Reputation: 844
I'm attempting to port the GitHub Apps sample starter code from Ruby to Python, but I'm running into trouble whilst generating the required JWT. The Ruby script looks like this, and works fine:
require 'openssl'
require 'jwt' # https://rubygems.org/gems/jwt
private_pem = File.read(YOUR_PATH_TO_PEM)
private_key = OpenSSL::PKey::RSA.new(private_pem)
payload = {
iat: Time.now.to_i,
exp: Time.now.to_i + (10 * 60),
iss: GITHUB_APP_IDENTIFIER
}
jwt = JWT.encode(payload, private_key, "RS256")
puts jwt
My Python script is as follows and produces the A JSON web token could not be decoded
error when used against the GitHub API:
import os
import time
import jwt
APP_IDENTIFIER = os.environ["GITHUB_APP_IDENTIFIER"]
with open('./PRIVATE_KEY.pem', 'r') as f:
PRIVATE_KEY = f.read()
payload = {"iat": int(time.time()),
"exp": int(time.time()) + (10*60),
"iss": APP_IDENTIFIER}
print(jwt.encode(payload, PRIVATE_KEY, algorithm='RS256'))
When I tried printing the private keys from both scripts, I found that the Ruby version had an extra newline character. I tried adding this to the private key in the Python script, but it didn't change the output.
My best guess is that the difference is something to do with the OpenSSL::PKey::RSA.new
call, but I'm not sure what that does to the key.
Upvotes: 4
Views: 9975
Reputation: 844
jwt.encode()
will return you bytes in Python 3 which probably ends up having str()
called on it somewhere in the sending pipeline. Calling str()

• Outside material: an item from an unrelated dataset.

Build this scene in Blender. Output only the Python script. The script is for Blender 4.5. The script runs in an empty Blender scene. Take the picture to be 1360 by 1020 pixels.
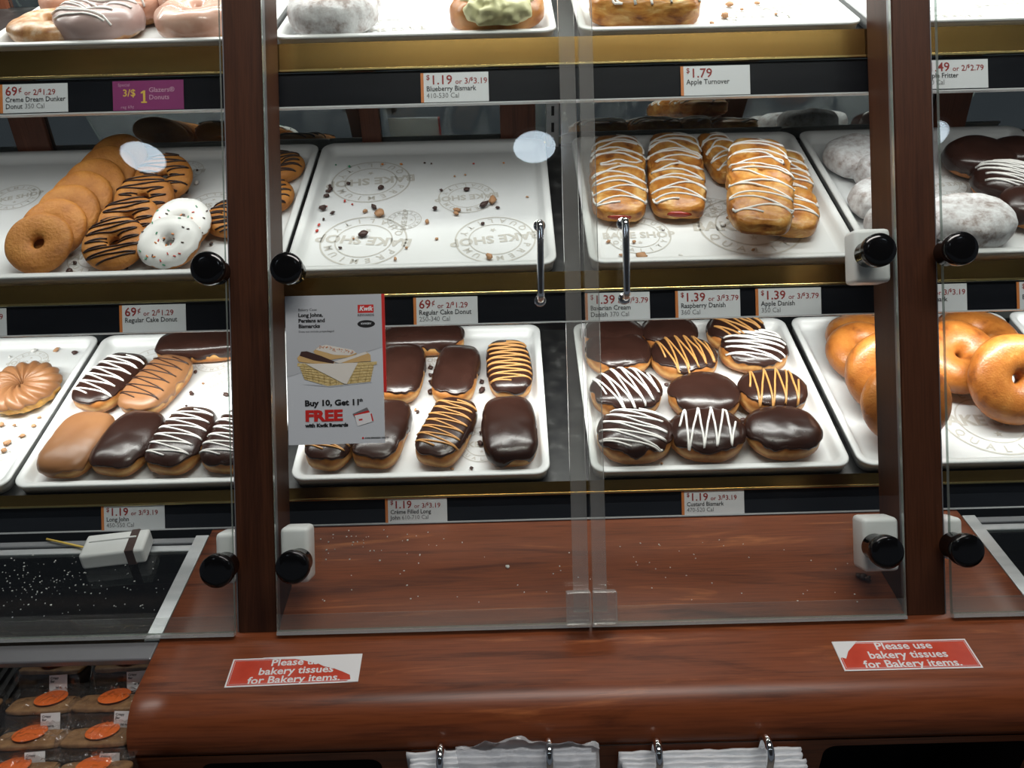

on bytes objects in Python 3 can result in potentially surprising behaviour:
>>> a = b'hello'
>>> str(a)
"b'hello'"
The correct way to turn bytes into a string in Python 3 is to use:
>>> a.decode('utf-8')
'hello'
I added the call to decode
on the end of my jwt.encode
line and the API suddenly had no problems decoding the JWT.